Прочие формы жизни этой части читатель увидит в Замоскворечье.
ЗАМОСКВОРЕЧЬЕ
Рогожская часть была только, так сказать, пропилеями к Замоскворечью; мы преднамеренно не сказали почти ничего о формах ее жизни и коснулись их слегка для того, чтобы только ознакомить с тоном этой, во многом сходной, жизни… Увертюра, таким образом, сыграна, теперь мы постараемся поднять занавес на столько, сколько будет в силах…

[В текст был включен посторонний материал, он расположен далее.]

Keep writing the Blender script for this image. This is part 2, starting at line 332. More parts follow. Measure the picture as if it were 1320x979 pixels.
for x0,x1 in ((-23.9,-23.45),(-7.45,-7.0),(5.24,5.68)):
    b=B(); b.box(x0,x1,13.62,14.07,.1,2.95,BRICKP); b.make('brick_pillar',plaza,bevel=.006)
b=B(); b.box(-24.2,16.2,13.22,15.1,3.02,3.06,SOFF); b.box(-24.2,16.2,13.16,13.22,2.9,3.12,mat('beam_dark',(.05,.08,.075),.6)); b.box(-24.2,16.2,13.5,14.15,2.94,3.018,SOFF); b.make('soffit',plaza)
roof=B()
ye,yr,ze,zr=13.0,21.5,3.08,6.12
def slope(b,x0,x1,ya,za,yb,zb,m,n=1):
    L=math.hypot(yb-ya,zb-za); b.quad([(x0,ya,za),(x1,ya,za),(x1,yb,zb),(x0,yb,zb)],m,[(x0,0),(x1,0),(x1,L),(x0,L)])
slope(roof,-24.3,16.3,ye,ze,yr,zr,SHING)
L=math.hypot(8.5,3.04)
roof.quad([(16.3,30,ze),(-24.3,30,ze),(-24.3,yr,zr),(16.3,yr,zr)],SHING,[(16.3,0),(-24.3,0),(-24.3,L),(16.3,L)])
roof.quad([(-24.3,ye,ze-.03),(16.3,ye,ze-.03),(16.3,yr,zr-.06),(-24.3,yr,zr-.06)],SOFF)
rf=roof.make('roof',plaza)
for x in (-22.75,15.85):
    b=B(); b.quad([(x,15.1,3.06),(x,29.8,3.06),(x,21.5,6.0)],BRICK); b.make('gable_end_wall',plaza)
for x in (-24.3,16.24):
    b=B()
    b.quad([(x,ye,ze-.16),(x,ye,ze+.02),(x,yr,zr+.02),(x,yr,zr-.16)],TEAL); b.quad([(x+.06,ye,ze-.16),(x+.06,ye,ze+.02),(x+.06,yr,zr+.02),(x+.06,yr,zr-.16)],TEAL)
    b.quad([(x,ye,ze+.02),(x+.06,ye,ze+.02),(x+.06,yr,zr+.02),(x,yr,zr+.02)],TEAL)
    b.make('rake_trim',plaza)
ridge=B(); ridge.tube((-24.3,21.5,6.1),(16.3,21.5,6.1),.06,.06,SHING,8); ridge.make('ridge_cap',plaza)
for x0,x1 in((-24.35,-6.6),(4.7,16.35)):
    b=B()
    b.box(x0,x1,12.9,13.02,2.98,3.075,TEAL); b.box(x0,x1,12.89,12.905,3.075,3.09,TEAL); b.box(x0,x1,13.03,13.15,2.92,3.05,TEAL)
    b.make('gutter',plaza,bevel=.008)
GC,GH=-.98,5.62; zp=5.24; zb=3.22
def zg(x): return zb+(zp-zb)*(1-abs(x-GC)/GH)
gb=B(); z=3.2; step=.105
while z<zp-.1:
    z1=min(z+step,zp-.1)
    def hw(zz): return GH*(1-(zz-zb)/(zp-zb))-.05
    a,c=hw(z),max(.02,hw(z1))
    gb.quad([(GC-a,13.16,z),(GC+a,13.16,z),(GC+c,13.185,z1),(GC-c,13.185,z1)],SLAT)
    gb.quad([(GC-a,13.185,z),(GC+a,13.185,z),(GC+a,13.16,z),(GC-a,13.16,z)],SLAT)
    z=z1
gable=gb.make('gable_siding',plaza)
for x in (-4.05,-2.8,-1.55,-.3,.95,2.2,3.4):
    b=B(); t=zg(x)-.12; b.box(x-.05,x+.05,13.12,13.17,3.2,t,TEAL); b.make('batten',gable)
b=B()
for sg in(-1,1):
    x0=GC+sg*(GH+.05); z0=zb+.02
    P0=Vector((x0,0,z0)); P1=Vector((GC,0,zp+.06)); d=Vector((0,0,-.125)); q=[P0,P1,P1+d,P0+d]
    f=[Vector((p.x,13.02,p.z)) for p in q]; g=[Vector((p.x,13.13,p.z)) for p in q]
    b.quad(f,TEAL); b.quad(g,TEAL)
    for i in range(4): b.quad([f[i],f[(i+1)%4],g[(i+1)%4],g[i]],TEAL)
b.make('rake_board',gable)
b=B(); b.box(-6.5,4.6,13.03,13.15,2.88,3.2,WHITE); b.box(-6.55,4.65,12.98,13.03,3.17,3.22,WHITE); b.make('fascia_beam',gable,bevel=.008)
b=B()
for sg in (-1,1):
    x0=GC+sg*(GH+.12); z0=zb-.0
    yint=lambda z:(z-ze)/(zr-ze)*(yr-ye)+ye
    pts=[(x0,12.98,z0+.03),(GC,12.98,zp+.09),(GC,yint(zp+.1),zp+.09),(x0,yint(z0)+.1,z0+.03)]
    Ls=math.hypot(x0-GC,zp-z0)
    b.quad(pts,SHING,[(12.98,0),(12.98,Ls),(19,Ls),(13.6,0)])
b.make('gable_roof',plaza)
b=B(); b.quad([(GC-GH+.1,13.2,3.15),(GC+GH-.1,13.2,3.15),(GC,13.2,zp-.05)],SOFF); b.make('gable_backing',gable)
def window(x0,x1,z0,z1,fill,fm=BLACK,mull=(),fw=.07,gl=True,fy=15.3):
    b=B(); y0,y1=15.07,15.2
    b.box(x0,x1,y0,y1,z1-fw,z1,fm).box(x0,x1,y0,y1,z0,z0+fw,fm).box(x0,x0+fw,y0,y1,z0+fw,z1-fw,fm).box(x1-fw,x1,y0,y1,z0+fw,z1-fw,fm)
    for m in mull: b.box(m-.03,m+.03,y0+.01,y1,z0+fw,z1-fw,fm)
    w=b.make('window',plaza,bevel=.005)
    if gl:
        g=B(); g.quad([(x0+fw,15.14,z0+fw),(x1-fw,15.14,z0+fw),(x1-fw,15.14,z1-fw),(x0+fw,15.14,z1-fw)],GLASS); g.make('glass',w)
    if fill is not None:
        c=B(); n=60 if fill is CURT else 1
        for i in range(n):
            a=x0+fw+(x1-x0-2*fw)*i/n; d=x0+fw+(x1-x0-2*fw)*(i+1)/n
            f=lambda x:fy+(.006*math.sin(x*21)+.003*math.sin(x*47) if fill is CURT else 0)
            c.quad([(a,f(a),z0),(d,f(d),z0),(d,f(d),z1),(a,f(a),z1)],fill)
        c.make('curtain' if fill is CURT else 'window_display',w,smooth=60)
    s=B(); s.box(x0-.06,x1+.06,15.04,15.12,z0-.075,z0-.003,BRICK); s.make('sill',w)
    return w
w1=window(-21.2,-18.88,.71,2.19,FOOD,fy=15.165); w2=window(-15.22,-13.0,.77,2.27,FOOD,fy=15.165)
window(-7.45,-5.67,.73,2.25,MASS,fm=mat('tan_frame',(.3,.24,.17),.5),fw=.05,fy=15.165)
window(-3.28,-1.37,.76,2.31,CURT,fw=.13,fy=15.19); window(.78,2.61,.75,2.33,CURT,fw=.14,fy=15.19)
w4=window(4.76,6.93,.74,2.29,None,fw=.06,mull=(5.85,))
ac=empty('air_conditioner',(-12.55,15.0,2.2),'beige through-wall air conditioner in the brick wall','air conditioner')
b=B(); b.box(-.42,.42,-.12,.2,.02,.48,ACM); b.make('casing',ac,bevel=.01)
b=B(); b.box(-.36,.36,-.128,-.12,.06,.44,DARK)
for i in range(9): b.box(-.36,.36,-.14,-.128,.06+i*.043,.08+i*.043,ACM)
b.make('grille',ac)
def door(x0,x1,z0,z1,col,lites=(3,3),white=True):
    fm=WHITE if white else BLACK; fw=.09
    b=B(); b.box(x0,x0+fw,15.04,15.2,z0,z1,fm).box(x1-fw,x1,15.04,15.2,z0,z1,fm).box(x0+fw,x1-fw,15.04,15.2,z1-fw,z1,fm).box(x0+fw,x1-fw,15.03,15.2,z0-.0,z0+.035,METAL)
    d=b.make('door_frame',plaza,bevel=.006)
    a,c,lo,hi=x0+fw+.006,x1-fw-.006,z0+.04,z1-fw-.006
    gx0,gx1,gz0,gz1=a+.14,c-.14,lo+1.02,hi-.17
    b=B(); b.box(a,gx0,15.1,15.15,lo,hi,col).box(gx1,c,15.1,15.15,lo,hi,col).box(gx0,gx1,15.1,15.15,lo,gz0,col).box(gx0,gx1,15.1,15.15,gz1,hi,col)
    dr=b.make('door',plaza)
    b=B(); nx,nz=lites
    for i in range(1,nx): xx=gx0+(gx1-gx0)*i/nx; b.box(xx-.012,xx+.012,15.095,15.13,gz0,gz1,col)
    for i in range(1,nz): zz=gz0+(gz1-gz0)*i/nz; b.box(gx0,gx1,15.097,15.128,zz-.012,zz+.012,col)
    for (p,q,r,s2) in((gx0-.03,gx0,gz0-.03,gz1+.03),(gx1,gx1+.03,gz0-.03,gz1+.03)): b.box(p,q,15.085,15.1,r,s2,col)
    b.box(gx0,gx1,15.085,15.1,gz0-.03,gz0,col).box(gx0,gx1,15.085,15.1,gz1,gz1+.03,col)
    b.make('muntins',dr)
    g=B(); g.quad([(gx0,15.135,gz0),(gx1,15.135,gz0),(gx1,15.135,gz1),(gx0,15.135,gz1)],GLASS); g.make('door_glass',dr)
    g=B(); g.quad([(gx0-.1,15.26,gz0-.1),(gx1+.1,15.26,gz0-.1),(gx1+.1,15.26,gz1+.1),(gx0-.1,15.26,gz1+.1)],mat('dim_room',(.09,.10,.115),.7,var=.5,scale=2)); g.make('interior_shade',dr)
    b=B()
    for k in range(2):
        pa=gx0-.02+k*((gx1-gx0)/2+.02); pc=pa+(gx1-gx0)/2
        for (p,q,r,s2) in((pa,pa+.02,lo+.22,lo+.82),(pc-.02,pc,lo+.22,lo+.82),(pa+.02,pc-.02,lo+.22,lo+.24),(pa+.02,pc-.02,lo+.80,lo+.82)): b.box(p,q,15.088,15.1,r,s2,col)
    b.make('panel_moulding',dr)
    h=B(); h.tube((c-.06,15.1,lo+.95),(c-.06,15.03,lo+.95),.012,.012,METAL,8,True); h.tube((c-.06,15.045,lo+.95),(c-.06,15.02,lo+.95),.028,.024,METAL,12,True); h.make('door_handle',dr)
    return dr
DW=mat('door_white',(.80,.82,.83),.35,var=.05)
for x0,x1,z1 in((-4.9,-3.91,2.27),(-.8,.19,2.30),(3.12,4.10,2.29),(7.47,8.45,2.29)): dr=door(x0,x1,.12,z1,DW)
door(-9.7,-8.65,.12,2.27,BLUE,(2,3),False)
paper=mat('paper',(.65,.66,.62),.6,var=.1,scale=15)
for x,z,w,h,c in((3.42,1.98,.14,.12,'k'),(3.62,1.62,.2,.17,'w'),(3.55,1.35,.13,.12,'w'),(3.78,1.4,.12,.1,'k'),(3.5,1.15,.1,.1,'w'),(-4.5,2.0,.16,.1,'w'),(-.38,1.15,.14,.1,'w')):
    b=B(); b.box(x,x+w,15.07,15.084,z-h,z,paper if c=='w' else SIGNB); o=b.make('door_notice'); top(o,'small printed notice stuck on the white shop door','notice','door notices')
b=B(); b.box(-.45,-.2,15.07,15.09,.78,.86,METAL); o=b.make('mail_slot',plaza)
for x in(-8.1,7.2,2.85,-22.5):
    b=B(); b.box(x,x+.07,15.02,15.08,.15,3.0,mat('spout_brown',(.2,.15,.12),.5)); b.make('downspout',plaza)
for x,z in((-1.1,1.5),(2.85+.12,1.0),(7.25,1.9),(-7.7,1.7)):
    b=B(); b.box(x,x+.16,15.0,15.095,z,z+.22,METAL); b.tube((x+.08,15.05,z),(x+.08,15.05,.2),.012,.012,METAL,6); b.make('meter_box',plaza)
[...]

Замоскворечье заключает в себе три части: Пятницкую, Якиманскую и Серпуховскую — эти части одного поля ягода, и потому мы их берем под одним общим названием. Замоскворечье в большинстве своего пространства населено купцами и мещанами, менее чиновниками и ремесленниками… Характер, обстановка местности во многом сходны с Рогожской частью: и здесь, как там, огромнейшее количество церквей, замечательная величина их размеров, богатство и художественное безвкусие, и здесь, как там, — ни одной библиотеки, ни клуба, ни театра, ни одного сколько-нибудь достигающего цели учебного заведения. Преимущество Замоскворечья пред Рогожской частью — немалое число юродивых, блаженных, странных, кликуш и приживалок, старух-сплетниц, старух-вестовщиц… В Рогожской православие борется с расколом, оно с ним каждый день на поединке; быт там смешанный, и его застой тревожится энергическою фигурой раскольника. В Замоскворечье же православие не тревожится не только расколом, но даже и вольными мыслями, бежит, в большинстве своем, рассуждений и крепко держится своего старого… Еще, по исчислению И. М. Снегирева, там считалось сорок чем-либо примечательных церквей… За Замоскворечьем, между полыми местами, говорит он там же, находились также слободы стрелецкие: Колычевская и Ремесленная, Кадашевская, где делалась белая царская казна или полотенное дело на Хамовном дворе.